Change: server-side deadline (HMDB_QUERY_TIMEOUT_MS, default 30s). C scan loop checks a deadline/cancel flag every K rows and returns a partial-with-timed_out=true or raises. Prevents a single pathological full-scan from blocking the write lock indefinitely.

Acceptance: a deliberately huge full-scan aborts at the deadline with 504. Effort: 0.5–1 wk. Risk: medium (touches the C hot loop).


P1.5 — Collapse 3 processes → 1 clean boundary 🟠 architecture

Section titled “P1.5 — Collapse 3 processes → 1 clean boundary 🟠 architecture”

Where: server/_core/index.ts (spawns FastAPI + bridge), server/hypermesh_bridge.py.

Change: Node keeps only the web/tRPC + auth role and talks to one FastAPI over HTTP (HYPERMESH_API_URL). Delete the bridge (after P0.4 deprecation). Add a supervised health-check: if FastAPI is unreachable, tRPC returns a clean 503 with a “backend starting” state instead of opaque 502s. Document the two-process topology (web + db-api) as the supported deployment.

Acceptance: one node + one python process; bridge gone; FastAPI-down → graceful 503. Effort: 1 wk. Risk: medium.


P1.6 — SDK to 1.0 (the front door) 🟢 adoption

Section titled “P1.6 — SDK to 1.0 (the front door) 🟢 adoption”

Where: sdk-ts/src/ — strongest existing surface (typed, zero-dep).

Change: full type coverage for connectors/analytics/virtual (currently partial); retry + backoff with idempotency awareness; semver 1.0 + CHANGELOG; quickstart README (“install → create table → insert → query in 10 lines”); publish pipeline.

Acceptance: 1.0 published, npm i quickstart runs end-to-end against a local server. Effort: 1 wk. Risk: low.


P1.7 — CI/CD + automated backups 🟠 ops

Section titled “P1.7 — CI/CD + automated backups 🟠 ops”

Where: new .github/workflows/ci.yml; docker-compose*.yml; _cli.py backup (539-619).

Change:

  • CI: pytest (incl. new injection/crash/txn suites), tsc, vitest, docker build, a dependency/secret scan. Block merge on red.
  • Backups: a sidecar/cron that runs hmdb backup on a schedule to a configured target (S3/GCS), with restore-verification in CI (backup → restore → integrity check).

Acceptance: PRs run CI green-gated; nightly backup artifact produced and test-restored. Effort: 1 wk. Risk: low.

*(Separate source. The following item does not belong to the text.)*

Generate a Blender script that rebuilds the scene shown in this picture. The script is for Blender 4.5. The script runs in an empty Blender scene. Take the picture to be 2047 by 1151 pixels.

  • Phase 0 ships first, independently (days).
  • P1.1 + P1.2 are joined (durability + atomic commit share the WAL changes) — do as one ~3–4 wk workstream, behind the fault-injection suite.
  • P1.3/P1.4 parallelizable after P1.1 lands (they touch the C query path; coordinate merges).
  • P1.5/P1.6/P1.7 are independent and can run in parallel by a second person.
  • No Snowflake/Postgres Virtual backend; Virtual stays DuckDB + “experimental.”
  • No new AI surface; SNN/RAG stay as-is, labeled experimental.
  • No new Mayo/JAMA ML claims beyond the honest reframe in P0.5.